La sceneggiatura, di cui sopra abbiamo avuto modo di apprezzare l'accattivante originalità, è soltanto la degna impalcatura sulla quale il regista dipana tutto lo splendore del suo presunto "talento visionario". Un treno che corre ansioso sotto un cielo terrificante squarciato da un fulmine in una notte piovosa; una prostituta che per un assurdo gioco del caso si imbatte nella collezione di coltellacci e negli inquietanti segreti di un "ineducato" cliente dalla voce tenebrosa e cinque minuti dopo corre lungo i vagoni di un inter-city inspiegabilmente vuoto nel disperato tentativo di sottrarsi all'inesorabile sentenza di morte dell'assassino, salito sul treno in corsa forse grazie a doti di teletrasporto; la collega prostituta che viene messa definitivamente a tacere in uno squallido e buio parcheggio sotto gli occhi di un viscido delinquentello di periferia che poi tenta di fare il furbo con l'assassino ma paga con la vita la sua presunzione. Impedibili poi gli ammazzamenti, i volti martoriati a colpi di strumenti musicali, sbattuti contro le pareti di una scalinata, schiacciati contro finestrini percorsi da spatolate di sangue, le tempie infilzate da penne stilografiche, le teste mozzate che rovinano al suolo, le bocche affondate in pozzanghere di liquidi organici, orrori mostrati con la truculenta enfasi di primi piani insistenti, con la sfacciata invadenza di una macchina da presa che freme nel vomitarsi dentro le carni squartate, i fiotti di sangue gorgoglianti e le corde vocali che vibrano nello spasimo di urla raccapriccianti.

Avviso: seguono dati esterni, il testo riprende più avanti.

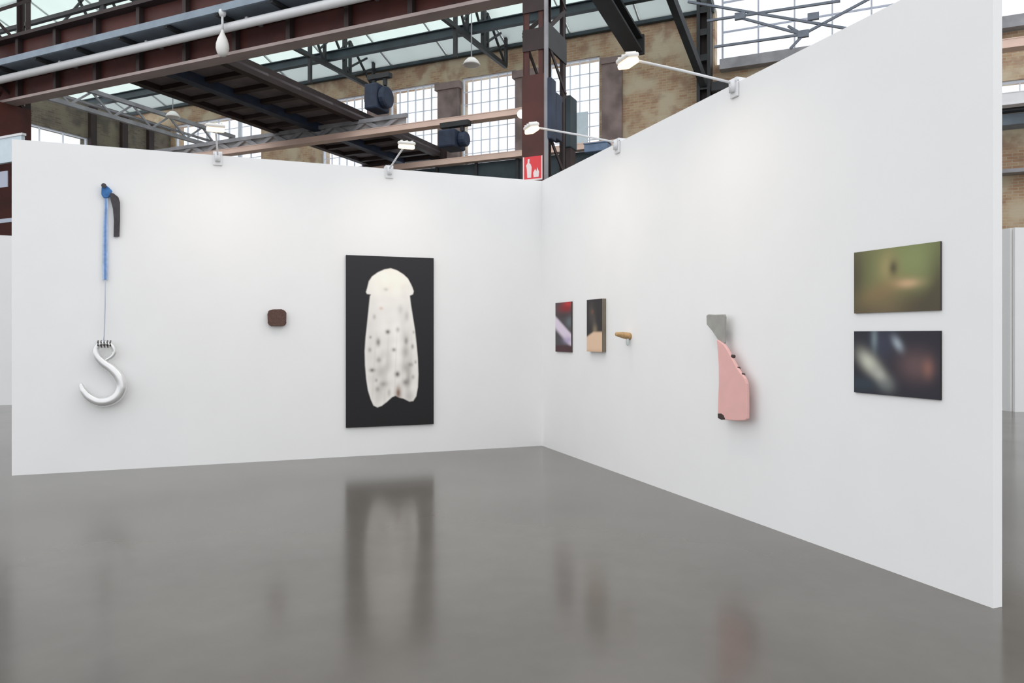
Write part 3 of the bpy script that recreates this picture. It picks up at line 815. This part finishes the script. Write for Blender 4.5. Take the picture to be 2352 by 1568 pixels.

Il "maestro del brivido" torna a tormentarci con il suo stile dondolante tra lo splatter e il buffonesco trascurando gli insegnamenti di chi, come lo Shyamalan de IL SESTO SENSO (per non scomodare il Kubrick di SHINING), ha dimostrato che è possibile spalancare le porte dell'incubo e sprigionare onde di penetrante inquietudine semplicemente valendosi della forza allusiva di una silenziosa attesa che sa di quiete prima della tempesta, l'abbacinante potenza di lente carrellate di cinepresa e piani-sequenza, l'agghiacciante irruzione di un'istantanea che pulsa senza preavviso nella linearità dell'ordinario, la mostruosa degenerazione di immagini che identificano il conforto e la sicurezza del quotidiano. Il ritmo a tratti incalzante del montaggio è sostenuto da sinfonie aggressive eseguite dai Goblin, ma il ricorso all'abilità creativa dei musicisti di PROFONDO ROSSO non vale ad elevare il livello di un film che pretende di fondare il suo improbabile carisma nel disgusto di effettacci di bassa macelleria e, come se non bastasse, mostra pure imperdonabili cali di tono nelle pecche di una recitazione tutt'altro che ortodossa.



Il cinema può essere una cosa seria anche se Argento non lo ha ancora capito e benché da un thriller non si pretenda certo la fascinazione lirica e la generosità comunicativa di un'opera d'arte di serie A, all'interno del carattere suo proprio è doveroso ricercare almeno il valore di un linguaggio efficace, plasmato secondo gli esiti di una ricerca formale che rifuggendo la banaliTà e la faciloneria di una terribilità materica artificiosa, tenti di proiettarsi verso registri di più ampio respiro e riesca nell'intento di penetrare l'immaginario dello spettatore piuttosto che incidere con effetti rivoltanti sul suo metabolismo digestivo.